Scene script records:
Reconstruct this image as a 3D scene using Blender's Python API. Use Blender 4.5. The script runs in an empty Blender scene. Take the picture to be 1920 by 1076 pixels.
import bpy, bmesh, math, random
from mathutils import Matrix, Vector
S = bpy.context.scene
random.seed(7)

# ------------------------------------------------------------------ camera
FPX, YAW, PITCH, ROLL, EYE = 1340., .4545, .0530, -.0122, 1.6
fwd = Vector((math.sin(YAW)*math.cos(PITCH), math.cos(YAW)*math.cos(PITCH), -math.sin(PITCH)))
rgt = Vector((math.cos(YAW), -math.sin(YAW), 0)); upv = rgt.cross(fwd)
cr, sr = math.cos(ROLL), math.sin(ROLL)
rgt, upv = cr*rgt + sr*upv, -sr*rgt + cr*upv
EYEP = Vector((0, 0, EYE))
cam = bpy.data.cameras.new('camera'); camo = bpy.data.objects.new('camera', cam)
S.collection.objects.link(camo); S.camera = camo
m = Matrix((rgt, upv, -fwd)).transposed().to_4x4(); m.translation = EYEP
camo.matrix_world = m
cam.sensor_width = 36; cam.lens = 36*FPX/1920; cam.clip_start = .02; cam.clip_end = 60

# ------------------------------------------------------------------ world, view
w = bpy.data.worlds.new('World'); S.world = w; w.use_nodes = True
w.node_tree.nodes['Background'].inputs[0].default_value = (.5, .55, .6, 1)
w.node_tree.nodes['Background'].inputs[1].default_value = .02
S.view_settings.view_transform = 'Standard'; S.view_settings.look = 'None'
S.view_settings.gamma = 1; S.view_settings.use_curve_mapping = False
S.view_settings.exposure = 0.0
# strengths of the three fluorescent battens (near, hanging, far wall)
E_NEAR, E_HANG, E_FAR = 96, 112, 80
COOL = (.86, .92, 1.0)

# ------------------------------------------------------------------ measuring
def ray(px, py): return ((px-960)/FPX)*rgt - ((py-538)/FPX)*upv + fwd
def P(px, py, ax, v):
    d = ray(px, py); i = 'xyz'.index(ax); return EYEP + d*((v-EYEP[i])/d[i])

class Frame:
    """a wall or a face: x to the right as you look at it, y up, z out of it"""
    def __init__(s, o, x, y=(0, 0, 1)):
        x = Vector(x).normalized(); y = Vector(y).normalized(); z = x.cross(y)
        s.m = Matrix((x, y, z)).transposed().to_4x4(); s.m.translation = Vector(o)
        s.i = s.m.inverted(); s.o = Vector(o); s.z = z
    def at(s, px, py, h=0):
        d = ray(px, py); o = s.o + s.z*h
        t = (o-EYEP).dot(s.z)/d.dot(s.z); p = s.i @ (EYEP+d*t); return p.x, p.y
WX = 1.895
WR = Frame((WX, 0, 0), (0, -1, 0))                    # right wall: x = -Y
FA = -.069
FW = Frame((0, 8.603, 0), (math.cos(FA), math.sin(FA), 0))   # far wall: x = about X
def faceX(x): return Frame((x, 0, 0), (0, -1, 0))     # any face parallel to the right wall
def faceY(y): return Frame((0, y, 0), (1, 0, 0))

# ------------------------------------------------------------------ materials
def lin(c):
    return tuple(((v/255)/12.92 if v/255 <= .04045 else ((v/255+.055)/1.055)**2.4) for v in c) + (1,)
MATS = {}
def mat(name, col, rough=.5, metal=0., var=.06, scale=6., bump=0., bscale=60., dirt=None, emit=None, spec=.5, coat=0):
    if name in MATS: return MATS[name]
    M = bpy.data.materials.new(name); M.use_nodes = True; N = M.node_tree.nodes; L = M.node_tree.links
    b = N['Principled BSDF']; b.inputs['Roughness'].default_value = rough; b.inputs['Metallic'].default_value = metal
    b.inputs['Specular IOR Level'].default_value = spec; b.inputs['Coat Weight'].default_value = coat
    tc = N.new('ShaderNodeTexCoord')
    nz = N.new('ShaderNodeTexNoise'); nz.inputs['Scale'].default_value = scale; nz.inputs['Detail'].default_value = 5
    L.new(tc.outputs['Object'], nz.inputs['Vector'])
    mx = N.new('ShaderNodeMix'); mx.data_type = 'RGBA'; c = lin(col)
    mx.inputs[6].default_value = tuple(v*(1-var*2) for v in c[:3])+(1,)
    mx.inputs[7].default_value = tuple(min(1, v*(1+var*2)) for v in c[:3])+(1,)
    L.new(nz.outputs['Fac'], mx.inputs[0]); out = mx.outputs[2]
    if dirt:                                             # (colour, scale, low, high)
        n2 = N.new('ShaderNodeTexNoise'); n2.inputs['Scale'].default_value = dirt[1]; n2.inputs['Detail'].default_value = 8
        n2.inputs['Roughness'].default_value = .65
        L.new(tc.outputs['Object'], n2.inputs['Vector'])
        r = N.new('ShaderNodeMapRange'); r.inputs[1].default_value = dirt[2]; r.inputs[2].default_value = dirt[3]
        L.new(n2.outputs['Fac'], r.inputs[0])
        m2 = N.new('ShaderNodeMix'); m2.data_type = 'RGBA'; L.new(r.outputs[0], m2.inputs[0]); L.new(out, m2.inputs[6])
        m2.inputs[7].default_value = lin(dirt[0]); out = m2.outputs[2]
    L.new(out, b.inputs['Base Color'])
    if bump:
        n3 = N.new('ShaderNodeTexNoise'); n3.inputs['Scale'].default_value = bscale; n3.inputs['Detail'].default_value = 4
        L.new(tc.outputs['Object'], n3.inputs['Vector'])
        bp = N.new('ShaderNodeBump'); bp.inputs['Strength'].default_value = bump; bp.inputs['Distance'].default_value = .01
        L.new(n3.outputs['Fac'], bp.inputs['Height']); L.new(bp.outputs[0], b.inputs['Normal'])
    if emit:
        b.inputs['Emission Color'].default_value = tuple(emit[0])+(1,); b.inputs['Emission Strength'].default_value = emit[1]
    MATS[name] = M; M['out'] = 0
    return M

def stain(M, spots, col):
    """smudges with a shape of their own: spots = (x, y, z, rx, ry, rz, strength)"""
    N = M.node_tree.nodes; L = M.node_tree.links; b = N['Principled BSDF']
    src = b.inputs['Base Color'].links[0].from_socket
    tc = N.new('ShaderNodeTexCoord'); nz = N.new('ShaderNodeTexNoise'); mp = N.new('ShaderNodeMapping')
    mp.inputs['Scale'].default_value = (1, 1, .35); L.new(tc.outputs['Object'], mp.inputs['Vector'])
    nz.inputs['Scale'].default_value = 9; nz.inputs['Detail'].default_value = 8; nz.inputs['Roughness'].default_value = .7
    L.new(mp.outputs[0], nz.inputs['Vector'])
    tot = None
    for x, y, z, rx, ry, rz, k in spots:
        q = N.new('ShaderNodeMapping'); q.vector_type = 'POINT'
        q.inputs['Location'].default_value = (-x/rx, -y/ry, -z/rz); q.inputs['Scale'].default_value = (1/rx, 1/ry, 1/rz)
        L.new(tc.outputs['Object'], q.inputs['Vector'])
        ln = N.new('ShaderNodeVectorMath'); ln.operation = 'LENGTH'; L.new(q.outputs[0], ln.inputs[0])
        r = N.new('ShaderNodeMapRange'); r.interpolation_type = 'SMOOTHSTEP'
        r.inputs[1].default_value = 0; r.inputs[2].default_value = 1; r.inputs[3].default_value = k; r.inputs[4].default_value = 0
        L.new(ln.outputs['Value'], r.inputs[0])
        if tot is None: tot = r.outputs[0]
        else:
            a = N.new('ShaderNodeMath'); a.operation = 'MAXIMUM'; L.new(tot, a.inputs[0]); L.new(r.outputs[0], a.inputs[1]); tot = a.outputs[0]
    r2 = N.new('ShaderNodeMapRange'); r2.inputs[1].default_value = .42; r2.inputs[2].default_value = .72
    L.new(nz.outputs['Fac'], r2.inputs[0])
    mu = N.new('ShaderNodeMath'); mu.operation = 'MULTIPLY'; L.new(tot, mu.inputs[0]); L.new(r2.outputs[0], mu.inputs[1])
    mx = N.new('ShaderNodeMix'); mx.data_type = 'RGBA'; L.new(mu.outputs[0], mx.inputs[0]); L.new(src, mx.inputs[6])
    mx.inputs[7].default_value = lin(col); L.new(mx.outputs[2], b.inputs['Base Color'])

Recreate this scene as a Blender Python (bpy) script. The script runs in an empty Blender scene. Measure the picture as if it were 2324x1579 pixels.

#### [Instructions to follow]
Pull every line containing "pixels" from the data.

#### [Task response]
Reconstruct this image as a 3D scene using Blender's Python API. Use Blender 4.5. The script runs in an empty Blender scene. Take the picture to be 1920 by 1076 pixels.
Recreate this scene as a Blender Python (bpy) script. The script runs in an empty Blender scene. Measure the picture as if it were 2324x1579 pixels.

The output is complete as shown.